The race in the 36th House District between former news anchor Janet Peckinpaugh and Essex First Selectman Phil Miller started heating up this week.

First there were reports that Peckinpaugh was refusing to allow cameras and any other recording devices into the Feb. 11 debate at the Essex Library, and now a complaint by Democratic State Chairwoman Nancy DiNardo alleges Peckinpaugh made errors on her Federal Elections Commission report related to her 2010 challenge of U.S. Rep. Joe Courtney.

In a letter to the Federal Election Commission, DiNardo asks why 25 percent or nearly $68,090.57 of Peckinpaugh’s expenditures went unexplained.  The candidate herself was paid a total of $10,921.82 in disbursements and of this nearly 74 percent or $8,051.21 went unexplained.

“The Democrats in Hartford are afraid that I will be elected to represent the people of Essex, Deep River, Haddam and Chester and this complaint is simply a diversion that will not fool anyone,” Peckinpaugh said Tuesday.

“If there is missing information in the report or there are any shortcomings in the filings, my Treasurer and I will review them and file an amended report with the Federal Election Commission as soon as possible,” she said. “The real issue is who will offer the kind of honest leadership we need in the 36th District and who understands what working people are dealing with each and every day.“

Republican State Chairman Chris Healy also came to Peckinpaugh’s defense Tuesday, saying she spent her campaign funds legally and ethically.

“If the Democrats or her opponent, Congressman Joe Courtney had issues with her reporting, they were free to raise them weeks ago.

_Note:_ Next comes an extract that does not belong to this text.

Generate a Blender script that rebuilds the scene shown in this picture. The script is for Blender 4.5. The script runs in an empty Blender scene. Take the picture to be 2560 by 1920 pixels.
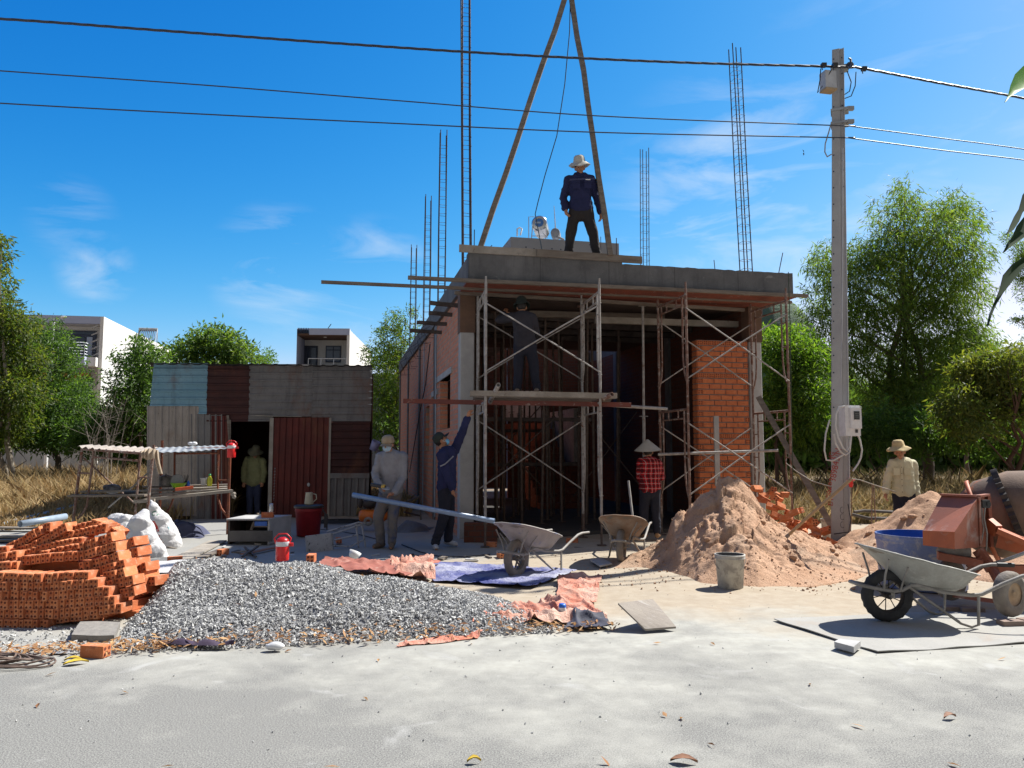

Instead, they are aiming to distract voters from the real issues, because they are afraid Janet will win,” Healy said.

“Democrats in Connecticut have no place in criticizing anyone on campaign irregularities,“ Healy said. “They wrote the book on it and have a rogue’s gallery of elected leaders who have routinely violated or broken campaign laws.”

Healy and Peckinpaugh called the complaint a distraction from the issues in the race — mainly the state‘s budget crisis.

The issue all candidates on both sides of the aisle agree on is how the state will solve its $3.67 billion budget deficit.

But DiNardo said Peckinpaugh’s reporting is related to the state budget because if she can’t balance her campaign budget, how is she going to help the state balance its budget.

“Starting another run for office when you’re $20,000 in debt from your last run is unconscionable,“ DiNardo said. “These funds could be owed to campaign staffers, vendors, and Connecticut small businesses who helped her campaign. If Peckinpaugh manages the state budget like she managed her campaign budget, we’re all in trouble if she gets to Hartford.”

Peckinpaugh has qualified for public campaign financing in her race for state representative, which means she raised $3,750 in small donations from at least 113 residents in her district and received $19,500 in public funds. Miller has also qualified for $19,500 in public funds. The special election will be held Feb. 22.